Samoyed Dog Breed Information and Personality Traits

Personable and intelligent, Samoyeds thrive on human companionship and do not do well when left alone for extended periods. They are an easy-to-keep breed, thriving on smaller amounts of high quality food.

Samoyed at a glance
The Samoyed Dog Breed

Samoyeds came to England in the late 1800s, sometimes as gifts from the czar of Russia. Queen Alexandra is known to have favored them.


Weight Range:

Male: 50-65 lbs.
Female: 35-50 lbs.

Height at Withers:

Male: 22 in.
Female: 20 in.


Upright ears (naturally)


Exercise Requirements: 20-40 minutes/day
Energy Level: Average
Longevity Range: 10-12 yrs.
Tendency to Drool: Low
Tendency to Snore: Low
Tendency to Bark: Moderate
Tendency to Dig: Moderate
Social/Attention Needs: High

Bred For:

Herding reindeer, guardian, draft


Length: Medium
Characteristics: Double coat, straight
Colors: White and biscuit, cream, or all biscuit
Overall Grooming Needs: High

Club Recognition:

AKC Classification: Working
UKC Classification: Northern Breeds
Prevalence: Common

The Samoyed is a medium-sized dog with a height ranging from 19 to 23 1/2 inches and weight from 50 to 65 pounds (23 to 29 kilograms).

Samoyeds are squarely built, sturdy dogs, with a fluffy plumed tail curled over the back and draped to one side.

The ears are prick and the head is broad. The corners of the lips curl up to give the characteristic "Sammie smile." Samoyeds should have nice dark pigment around the eyes, nose, and lips despite the white coat color.

The sparkling white coat is the glory of the Samoyed breed. As would be expected for a breed of northern origin, this is a thick, harsh, straight coat with a very full undercoat. The color is a striking white though biscuit or cream coloration is allowed. The coat stands out from the body giving a fluffy appearance to the Samoyed.


The Samoyed is a friendly, personable dog. These are intelligent dogs, with a touch of independence. Bred to live in a tent in very close quarters with their families, they thrive on human company. Samoyeds will alarm bark and, if left alone for long periods of time, will often develop into nuisance barkers. Digging can be a problem because they dig to reach a cool resting place.

Samoyeds tend to get along well with other dogs as well as people and with other pets they are raised with. They are herding dogs and may show some tendency to chase or nip. In general, they get along well with children, although they can be a little boisterous for small toddlers.

Living With:

Samoyeds are another of the truly easy-to-keep breeds, thriving on fairly small amounts of top quality food. Too many treats or not enough exercise can easily lead to obesity. Samoyeds tend to be hardy, long-lived dogs, often reaching 12 or 14 years of age.

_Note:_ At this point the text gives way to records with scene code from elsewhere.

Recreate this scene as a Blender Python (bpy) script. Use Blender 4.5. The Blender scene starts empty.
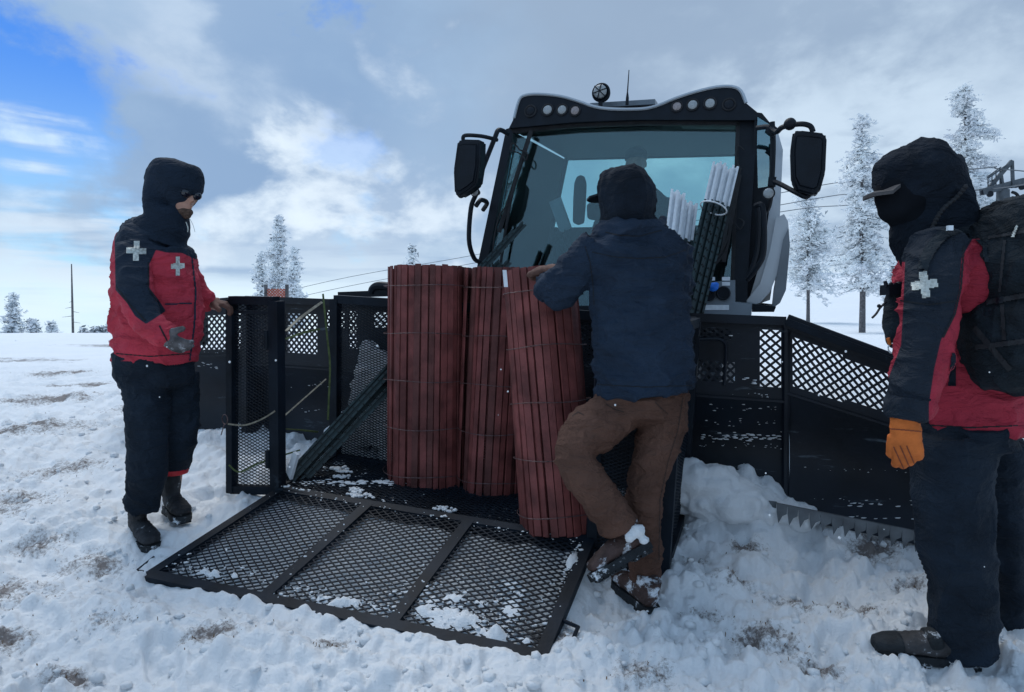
import bpy, bmesh, math, random
import numpy as np
from mathutils import Vector, Matrix
from mathutils.bvhtree import BVHTree
R = math.radians
sc = bpy.context.scene
COL = sc.collection
random.seed(7); rng = np.random.default_rng(7)

# ------------------------------------------------------------------ camera
FPX = 650.0
PITCH = math.atan(31/650)
CAM = Vector((0, 0, 1.3))
cf = Vector((0, math.cos(PITCH), -math.sin(PITCH))); cu = Vector((0, math.sin(PITCH), math.cos(PITCH)))
cd = bpy.data.cameras.new('camera'); cam = bpy.data.objects.new('camera', cd); COL.objects.link(cam)
cam.location = CAM; cam.rotation_euler = (R(90)-PITCH, 0, 0)
cd.sensor_width = 36; cd.lens = FPX/1024*36; cd.clip_start = 0.05; cd.clip_end = 3000
sc.camera = cam

def ray(px, py):
    return (cf*FPX + Vector((1, 0, 0))*(px-512) - cu*(py-346))
def P(px, py, Y):
    d = ray(px, py); return CAM + d*(Y/d.y)
def proj(co):
    d = np.asarray(co) - np.array(CAM)
    f = d @ np.array(cf); x = d[:, 0]; u = d @ np.array(cu)
    return np.stack([512+FPX*x/f, 346-FPX*u/f], 1)

# vehicle frame
YAW = R(21)
U = Vector((math.cos(YAW), -math.sin(YAW), -0.062)).normalized()
V = Vector((math.sin(YAW), math.cos(YAW), 0.06)); V = (V - U*V.dot(U)).normalized()
W = U.cross(V).normalized()
O = P(278, 490, 3.6)
def VF(s, v, w): return O + U*s + V*v + W*w
def plane_hit(px, py, p0, n):
    d = ray(px, py); return CAM + d*((p0-CAM).dot(n)/d.dot(n))
def RV(px, py, v0, tilt=0.0):
    n = V + W*tilt
    return plane_hit(px, py, O + V*(v0/ (V.dot(n))), n)
def RW(px, py, w0=0): return plane_hit(px, py, O + W*w0, W)

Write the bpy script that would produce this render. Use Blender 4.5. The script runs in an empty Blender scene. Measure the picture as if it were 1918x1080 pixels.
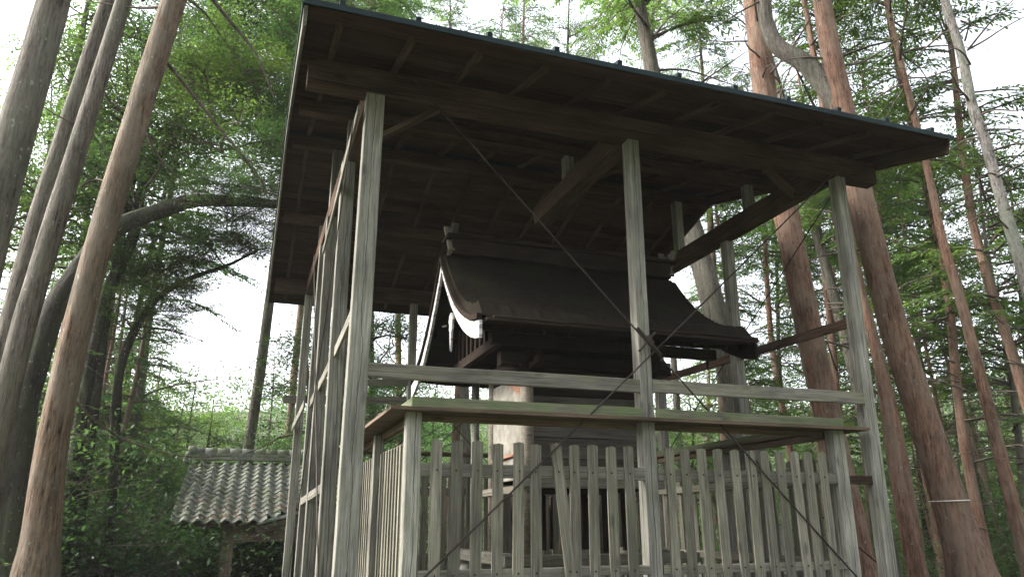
import bpy, math, random
import numpy as np
from mathutils import Vector, Matrix, noise as mnoise

random.seed(7)
S = bpy.context.scene
COL = S.collection
R_ = math.radians

# ------------------------------------------------------------------ camera
CAM = Vector((-0.652, -5.584, 0.0))
YAW, PITCH, ROLL = R_(19.4), R_(17.45), R_(-0.24)
fw = Vector((math.sin(YAW) * math.cos(PITCH), math.cos(YAW) * math.cos(PITCH), math.sin(PITCH)))
rt = Vector((math.cos(YAW), -math.sin(YAW), 0))
up = rt.cross(fw)
r2 = rt * math.cos(ROLL) + up * math.sin(ROLL)
u2 = -rt * math.sin(ROLL) + up * math.cos(ROLL)
cam_data = bpy.data.cameras.new("camera")
cam = bpy.data.objects.new("camera", cam_data)
COL.objects.link(cam)
m = Matrix.Identity(4)
for i in range(3):
    m[i][0], m[i][1], m[i][2], m[i][3] = r2[i], u2[i], -fw[i], CAM[i]
cam.matrix_world = m
cam_data.sensor_width = 36.0
cam_data.lens = 26.1
cam_data.clip_start = 0.05
cam_data.clip_end = 1000
S.camera = cam

# ------------------------------------------------------------------ light
SUN_AZ, SUN_EL = R_(-72), R_(38)         # soft light from the open left side
world = bpy.data.worlds.new("World")
S.world = world
world.use_nodes = True
wn, wl = world.node_tree.nodes, world.node_tree.links
wn.clear()
sky = wn.new("ShaderNodeTexSky")
sky.sky_type = 'NISHITA'
sky.sun_disc = False
sky.sun_elevation = SUN_EL
sky.sun_rotation = SUN_AZ
sky.air_density = 1.0
sky.dust_density = 4.0
sky.ozone_density = 1.0
hs = wn.new("ShaderNodeHueSaturation")
hs.inputs["Saturation"].default_value = 0.28
bg = wn.new("ShaderNodeBackground")
bg.inputs["Strength"].default_value = 0.13
wo = wn.new("ShaderNodeOutputWorld")
wl.new(sky.outputs[0], hs.inputs["Color"])
wl.new(hs.outputs[0], bg.inputs["Color"])
wl.new(bg.outputs[0], wo.inputs["Surface"])
sd = bpy.data.lights.new("sun", 'SUN')
sd.energy = 2.2
sd.angle = R_(18)
sd.color = (1.0, 0.965, 0.90)
sun = bpy.data.objects.new("sun", sd)
COL.objects.link(sun)
sdir = Vector((math.sin(SUN_AZ) * math.cos(SUN_EL), math.cos(SUN_AZ) * math.cos(SUN_EL), math.sin(SUN_EL)))
sun.rotation_euler = (-sdir).to_track_quat('-Z', 'Y').to_euler()
sun.location = sdir * 60
S.view_settings.view_transform = 'Standard'
S.view_settings.look = 'None'
S.view_settings.gamma = 1.0
S.view_settings.use_curve_mapping = False
S.view_settings.exposure = 2.5
HAZE = 0.0005
S.cycles.max_bounces = 8
S.cycles.diffuse_bounces = 4
S.cycles.transmission_bounces = 4
S.cycles.volume_bounces = 0
S.cycles.sample_clamp_indirect = 6.0

# ------------------------------------------------------------------ materials
def new_mat(name, rough=0.85):
    mt = bpy.data.materials.new(name)
    mt.use_nodes = True
    nt = mt.node_tree
    b = nt.nodes["Principled BSDF"]
    b.inputs["Roughness"].default_value = rough
    if "Specular IOR Level" in b.inputs:
        b.inputs["Specular IOR Level"].default_value = 0.25
    return mt, nt, b

def N(nt, t, **kw):
    n = nt.nodes.new(t)
    for k, v in kw.items():
        if isinstance(v, (int, float, tuple, list)) and k in n.inputs:
            n.inputs[k].default_value = v
        else:
            setattr(n, k, v)
    return n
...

These are active dogs and need daily exercise. Since Samoyeds are so attuned to people, they enjoy training and will happily compete in obedience, agility, herding, sledding, and weight pulls. They do not do well if left alone for long periods of time. Samoyeds usually alarm bark but then greet the stranger with a wagging tail and tongue. The characteristic "Sammie smile" with the curved lips is not in any way an expression of aggression.

Samoyeds can be a bit independent and do best with early training and socialization with a firm but gentle hand. They are happiest when given chores to do, even if just pulling a cart in a parade. Grooming must be done daily or nearly so, especially during shedding time.


The Samoyed is truly an ancient breed, selected by nomadic tribes in Siberia to herd their reindeer and double as sled pullers when needed. Originally, these all-purpose dogs were of a variety of colors, but the sparkling white has since taken over in most areas of the world. The Soviet Nenet Herding Laika may be the true ancestor of the Samoyed we know.

These are hardy, friendly dogs and early European explorers quickly realized their value. Samoyeds came to England in the late 1800s, sometimes as gifts from the Czar of Russia. Queen Alexandra is known to have favored them. Samoyeds then joined many polar expeditions, notably "Etah" who led Roald Amundsen's first trip to the South Pole.

Many Samoyeds still work today, herding reindeer and pulling sleds as well as being family companions in much of the world.